→ TASK
Copy the data precisely, character for character, and leave out every picture.

-- BEGIN GIVEN MATERIAL --

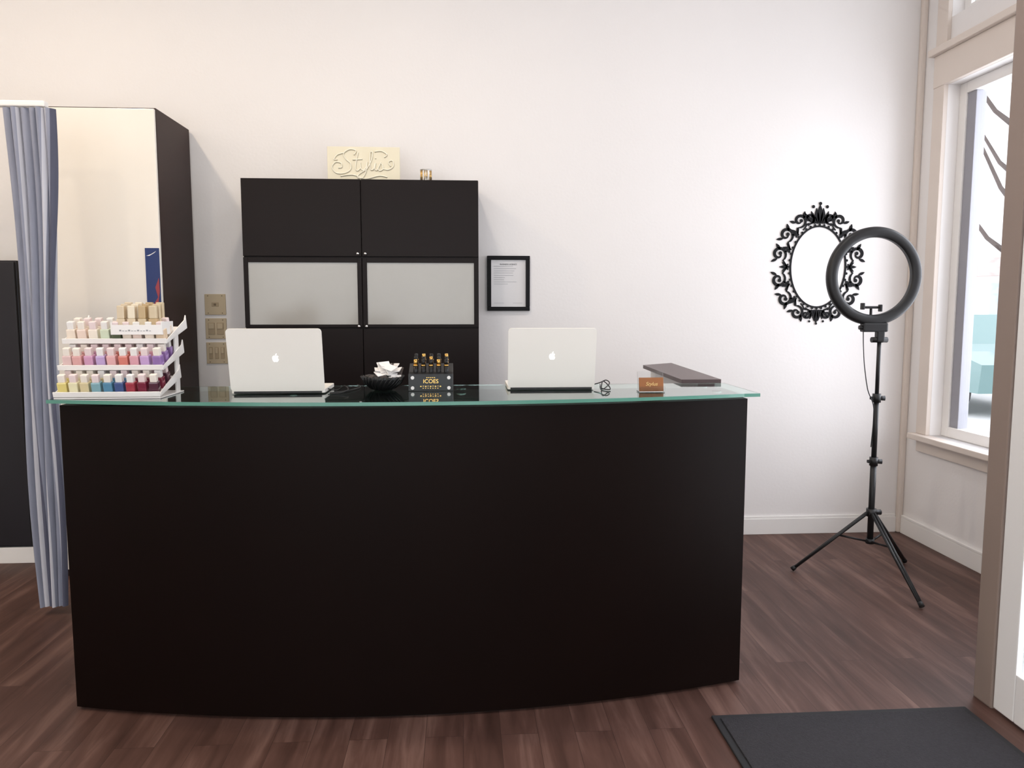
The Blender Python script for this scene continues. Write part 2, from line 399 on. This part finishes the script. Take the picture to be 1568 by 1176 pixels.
# ------------------------------------------------------------ wardrobe
o=Ob('wardrobe')
o.box(-2.12,-1.53,4.12,YB-0.018,0,2.42,DARKSIDE,0.002)
o.box(-2.12,-1.532,4.10,4.12,0.04,2.412,WARDOOR,0.003)
o.done()
o=Ob('poster_reflection')  # mirror reflection of a poster, made as a flat coloured panel on the door
o.box(-1.606,-1.536,4.0965,4.0995,1.40,1.72,mat('reflection_blue',srgb(34,52,104),0.4))
PR=mat('reflection_red',srgb(150,58,66),0.5)
o.prism([(-1.575,1.43),(-1.55,1.47),(-1.562,1.52),(-1.542,1.57),(-1.54,1.5),(-1.55,1.44)],.001,PR,T(0,4.0955,0))
o.prism([(-1.60,1.68),(-1.575,1.69),(-1.55,1.705),(-1.56,1.695),(-1.585,1.68)],.001,PAPER,T(0,4.0955,0))
o.done()

# ------------------------------------------------------------ switches
def plate(name,z0,z1,n):
    o=Ob(name); x0,x1=-1.485,-1.365
    o.box(x0,x1,YB-.008,YB,z0,z1,PLATE,0.003)
    zc=(z0+z1)/2
    if n==1: 
        o.box(-1.445,-1.405,YB-.011,YB-.006,zc-.012,zc+.012,PLATE2,.002); o.box(-1.432,-1.418,YB-.013,YB-.008,zc-.006,zc+.006,SCREW,.002)
    else:
        w=.10/n
        for k in range(n):
            a=-1.475+k*w; o.box(a+.006,a+w-.006,YB-.012,YB-.006,zc-.034,zc+.034,PLATE2,.002); 
            o.box(a+.009,a+w-.009,YB-.016,YB-.010,zc-.002,zc+.030,PLATE,.002)
    for sx in (x0+.02,x1-.02):
        for sz in (z0+.01,z1-.01): o.cyl((sx,YB-.008,sz),(sx,YB-.0095,sz),.003,.003,SCREW,10)
    o.done()
plate('light_switch',1.375,1.495,1); plate('light_switch',1.235,1.355,2); plate('light_switch',1.09,1.215,3)

# ------------------------------------------------------------ framed certificate
o=Ob('framed_certificate')
x0,x1,z0,z1=.158,.412,1.398,1.722; w=.024; yf=YB-.022
o.box(x0,x1,yf,YB,z0,z0+w,DECAL,.003); o.box(x0,x1,yf,YB,z1-w,z1,DECAL,.003); o.box(x0,x0+w,yf,YB,z0+w,z1-w,DECAL,.003); o.box(x1-w,x1,yf,YB,z0+w,z1-w,DECAL,.003)
o.box(x0+w,x1-w,YB-.01,YB,z0+w,z1-w,mat('picture_paper',(0.66,0.64,0.64,1),0.25,spec=.6))
GREYI=mat('ink_grey',(0.3,0.3,0.32,1),0.8)
random.seed(3)
zz=z1-.05
o.text('BUSINESS LICENCE',.012,INK,T((x0+x1)/2,YB-.011,zz)@RX90)
for k in range(9):
    zz-=.013; L=random.uniform(.06,.15) if k>2 else random.uniform(.1,.16)
    o.box(x0+.04,x0+.04+L,YB-.0108,YB-.0098,zz,zz+.0018,GREYI)
o.box(x0+.04,x0+.10,YB-.0108,YB-.0098,z0+.045,z0+.0465,GREYI); o.box(x1-.10,x1-.045,YB-.0108,YB-.0098,z0+.045,z0+.0465,GREYI)
o.done()

# ------------------------------------------------------------ ornate wall decal frame
o=Ob('ornate_oval_wall_frame')
cx,cz=2.178,1.664; Mw=T(cx,YB-.006,cz)@Matrix.Diagonal((1.03,1,1.01,1)); H=.006
def dot(x,z,r):
    b=bmesh.new(); bmesh.ops.create_circle(b,cap_ends=True,segments=14,radius=r); 
    o.add(b,DECAL,Mw@T(x,-.0002,z)@RX90)
rx,rz=.168,.242
P=[(rx*math.cos(2*PI*i/72),rz*math.sin(2*PI*i/72)) for i in range(73)]
o.ribbon(P,[.010]*73,H,DECAL,Mw)
for i in range(40):
    a=2*PI*i/40; dot((rx+.008)*math.cos(a),(rz+.008)*math.sin(a),.0078)
def frame_at(a):
    p=Vector((rx*math.cos(a),rz*math.sin(a))); nrm=Vector((math.cos(a)/rx,math.sin(a)/rz)).normalized(); t=Vector((-nrm.y,nrm.x)); return p,nrm,t
def spiral(a,sgn,s=1.0,off=.018,turn=1.75):
    p,nr,t=frame_at(a); t=t*sgn
    pts=[]; c=p+nr*(off+.060*s)+t*(.014*s)
    for k in range(26):
        u=k/25; ang=-2.4+u*turn*2*PI*.72; r=.046*s*(1-u*.80)
        pts.append(c+(nr*math.sin(ang)+t*math.cos(ang))*r)
    start=p+nr*.008-t*(.07*s)
    pts=[start,start*.45+pts[0]*.55+nr*(-.004)]+pts
    L=len(pts); ws=[.006+.012*s*math.sin(PI*min(1,i/(L-1)*1.05+.02))**1.2 for i in range(L)]
    o.ribbon([(q.x,q.y) for q in pts],ws,H,DECAL,Mw)
    q=pts[-1]; dot(q.x,q.y,.0115*s)
def leaf(p,d,L,w,curve=0):
    p=Vector(p); d=Vector(d).normalized(); n=Vector((-d.y,d.x)); pts=[];ws=[]
    for k in range(9):
        u=k/8; q=p+d*L*u+n*curve*u*u; pts.append((q.x,q.y)); ws.append(max(.0008,w*math.sin(PI*min(1,u*.93+.07))**.9))
    o.ribbon(pts,ws,H,DECAL,Mw)
angs=[12,36,60,-12,-36,-60]
for i,d in enumerate(angs):
    s=1.0 if abs(d)<50 else .92
    for side in (0,1):
        a=math.radians(d); sg=1 if d>0 else -1
        if side: a=PI-a; sg=-sg
        spiral(a,sg,s)
        p,nr,t=frame_at(a); t=t*sg
        leaf(p+nr*.075*s+t*.04,nr*.9+t,.045*s,.018)
        leaf(p+nr*.085*s-t*.015,nr*.9-t*.6,.040*s,.016)
        dot(*(p+nr*.022+t*.04),.009)
for d in (0,24,48,-24,-48,):
    for side in (0,1):
        a=math.radians(d); a=PI-a if side else a
        p,nr,t=frame_at(a)
        leaf(p+nr*.012,nr,.055,.018); 
        leaf(p+nr*.02,nr+t*.9,.042,.012); leaf(p+nr*.02,nr-t*.9,.042,.012)
for sg in (1,-1):
    base=sg*(rz+.01); k=1 if sg>0 else .72
    for dx,L,w in ((0,.112,.034),(.42,.09,.026),(-.42,.09,.026),(.95,.08,.024),(-.95,.08,.024),(1.8,.09,.022),(-1.8,.09,.022)):
        leaf((dx*.014,base+sg*.006),(dx,sg),L*k,w*k,0.022*(-1 if dx>0 else 1 if dx<0 else 0)*sg*-1)
    dot(0,base+sg*.124*k,.010*k); dot(.042,base+sg*.105*k,.010*k); dot(-.042,base+sg*.105*k,.010*k)
    for q in (1,-1):
        aa=math.radians(90-q*17)*sg; spiral(aa,q*-1*sg*-1,.72 if sg>0 else .7,.012)
o.done()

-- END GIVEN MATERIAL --

→ FINISHED EXERCISE
The Blender Python script for this scene continues. Write part 2, from line 399 on. This part finishes the script. Take the picture to be 1568 by 1176 pixels.
# ------------------------------------------------------------ wardrobe
o=Ob('wardrobe')
o.box(-2.12,-1.53,4.12,YB-0.018,0,2.42,DARKSIDE,0.002)
o.box(-2.12,-1.532,4.10,4.12,0.04,2.412,WARDOOR,0.003)
o.done()
o=Ob('poster_reflection')  # mirror reflection of a poster, made as a flat coloured panel on the door
o.box(-1.606,-1.536,4.0965,4.0995,1.40,1.72,mat('reflection_blue',srgb(34,52,104),0.4))
PR=mat('reflection_red',srgb(150,58,66),0.5)
o.prism([(-1.575,1.43),(-1.55,1.47),(-1.562,1.52),(-1.542,1.57),(-1.54,1.5),(-1.55,1.44)],.001,PR,T(0,4.0955,0))
o.prism([(-1.60,1.68),(-1.575,1.69),(-1.55,1.705),(-1.56,1.695),(-1.585,1.68)],.001,PAPER,T(0,4.0955,0))
o.done()

# ------------------------------------------------------------ switches
def plate(name,z0,z1,n):
    o=Ob(name); x0,x1=-1.485,-1.365
    o.box(x0,x1,YB-.008,YB,z0,z1,PLATE,0.003)
    zc=(z0+z1)/2
    if n==1: 
        o.box(-1.445,-1.405,YB-.011,YB-.006,zc-.012,zc+.012,PLATE2,.002); o.box(-1.432,-1.418,YB-.013,YB-.008,zc-.006,zc+.006,SCREW,.002)
    else:
        w=.10/n
        for k in range(n):
            a=-1.475+k*w; o.box(a+.006,a+w-.006,YB-.012,YB-.006,zc-.034,zc+.034,PLATE2,.002); 
            o.box(a+.009,a+w-.009,YB-.016,YB-.010,zc-.002,zc+.030,PLATE,.002)
    for sx in (x0+.02,x1-.02):
        for sz in (z0+.01,z1-.01): o.cyl((sx,YB-.008,sz),(sx,YB-.0095,sz),.003,.003,SCREW,10)
    o.done()
plate('light_switch',1.375,1.495,1); plate('light_switch',1.235,1.355,2); plate('light_switch',1.09,1.215,3)

# ------------------------------------------------------------ framed certificate
o=Ob('framed_certificate')
x0,x1,z0,z1=.158,.412,1.398,1.722; w=.024; yf=YB-.022
o.box(x0,x1,yf,YB,z0,z0+w,DECAL,.003); o.box(x0,x1,yf,YB,z1-w,z1,DECAL,.003); o.box(x0,x0+w,yf,YB,z0+w,z1-w,DECAL,.003); o.box(x1-w,x1,yf,YB,z0+w,z1-w,DECAL,.003)
o.box(x0+w,x1-w,YB-.01,YB,z0+w,z1-w,mat('picture_paper',(0.66,0.64,0.64,1),0.25,spec=.6))
GREYI=mat('ink_grey',(0.3,0.3,0.32,1),0.8)
random.seed(3)
zz=z1-.05
o.text('BUSINESS LICENCE',.012,INK,T((x0+x1)/2,YB-.011,zz)@RX90)
for k in range(9):
    zz-=.013; L=random.uniform(.06,.15) if k>2 else random.uniform(.1,.16)
    o.box(x0+.04,x0+.04+L,YB-.0108,YB-.0098,zz,zz+.0018,GREYI)
o.box(x0+.04,x0+.10,YB-.0108,YB-.0098,z0+.045,z0+.0465,GREYI); o.box(x1-.10,x1-.045,YB-.0108,YB-.0098,z0+.045,z0+.0465,GREYI)
o.done()

# ------------------------------------------------------------ ornate wall decal frame
o=Ob('ornate_oval_wall_frame')
cx,cz=2.178,1.664; Mw=T(cx,YB-.006,cz)@Matrix.Diagonal((1.03,1,1.01,1)); H=.006
def dot(x,z,r):
    b=bmesh.new(); bmesh.ops.create_circle(b,cap_ends=True,segments=14,radius=r); 
    o.add(b,DECAL,Mw@T(x,-.0002,z)@RX90)
rx,rz=.168,.242
P=[(rx*math.cos(2*PI*i/72),rz*math.sin(2*PI*i/72)) for i in range(73)]
o.ribbon(P,[.010]*73,H,DECAL,Mw)
for i in range(40):
    a=2*PI*i/40; dot((rx+.008)*math.cos(a),(rz+.008)*math.sin(a),.0078)
def frame_at(a):
    p=Vector((rx*math.cos(a),rz*math.sin(a))); nrm=Vector((math.cos(a)/rx,math.sin(a)/rz)).normalized(); t=Vector((-nrm.y,nrm.x)); return p,nrm,t
def spiral(a,sgn,s=1.0,off=.018,turn=1.75):
    p,nr,t=frame_at(a); t=t*sgn
    pts=[]; c=p+nr*(off+.060*s)+t*(.014*s)
    for k in range(26):
        u=k/25; ang=-2.4+u*turn*2*PI*.72; r=.046*s*(1-u*.80)
        pts.append(c+(nr*math.sin(ang)+t*math.cos(ang))*r)
    start=p+nr*.008-t*(.07*s)
    pts=[start,start*.45+pts[0]*.55+nr*(-.004)]+pts
    L=len(pts); ws=[.006+.012*s*math.sin(PI*min(1,i/(L-1)*1.05+.02))**1.2 for i in range(L)]
    o.ribbon([(q.x,q.y) for q in pts],ws,H,DECAL,Mw)
    q=pts[-1]; dot(q.x,q.y,.0115*s)
def leaf(p,d,L,w,curve=0):
    p=Vector(p); d=Vector(d).normalized(); n=Vector((-d.y,d.x)); pts=[];ws=[]
    for k in range(9):
        u=k/8; q=p+d*L*u+n*curve*u*u; pts.append((q.x,q.y)); ws.append(max(.0008,w*math.sin(PI*min(1,u*.93+.07))**.9))
    o.ribbon(pts,ws,H,DECAL,Mw)
angs=[12,36,60,-12,-36,-60]
for i,d in enumerate(angs):
    s=1.0 if abs(d)<50 else .92
    for side in (0,1):
        a=math.radians(d); sg=1 if d>0 else -1
        if side: a=PI-a; sg=-sg
        spiral(a,sg,s)
        p,nr,t=frame_at(a); t=t*sg
        leaf(p+nr*.075*s+t*.04,nr*.9+t,.045*s,.018)
        leaf(p+nr*.085*s-t*.015,nr*.9-t*.6,.040*s,.016)
        dot(*(p+nr*.022+t*.04),.009)
for d in (0,24,48,-24,-48,):
    for side in (0,1):
        a=math.radians(d); a=PI-a if side else a
        p,nr,t=frame_at(a)
        leaf(p+nr*.012,nr,.055,.018); 
        leaf(p+nr*.02,nr+t*.9,.042,.012); leaf(p+nr*.02,nr-t*.9,.042,.012)
for sg in (1,-1):
    base=sg*(rz+.01); k=1 if sg>0 else .72
    for dx,L,w in ((0,.112,.034),(.42,.09,.026),(-.42,.09,.026),(.95,.08,.024),(-.95,.08,.024),(1.8,.09,.022),(-1.8,.09,.022)):
        leaf((dx*.014,base+sg*.006),(dx,sg),L*k,w*k,0.022*(-1 if dx>0 else 1 if dx<0 else 0)*sg*-1)
    dot(0,base+sg*.124*k,.010*k); dot(.042,base+sg*.105*k,.010*k); dot(-.042,base+sg*.105*k,.010*k)
    for q in (1,-1):
        aa=math.radians(90-q*17)*sg; spiral(aa,q*-1*sg*-1,.72 if sg>0 else .7,.012)
o.done()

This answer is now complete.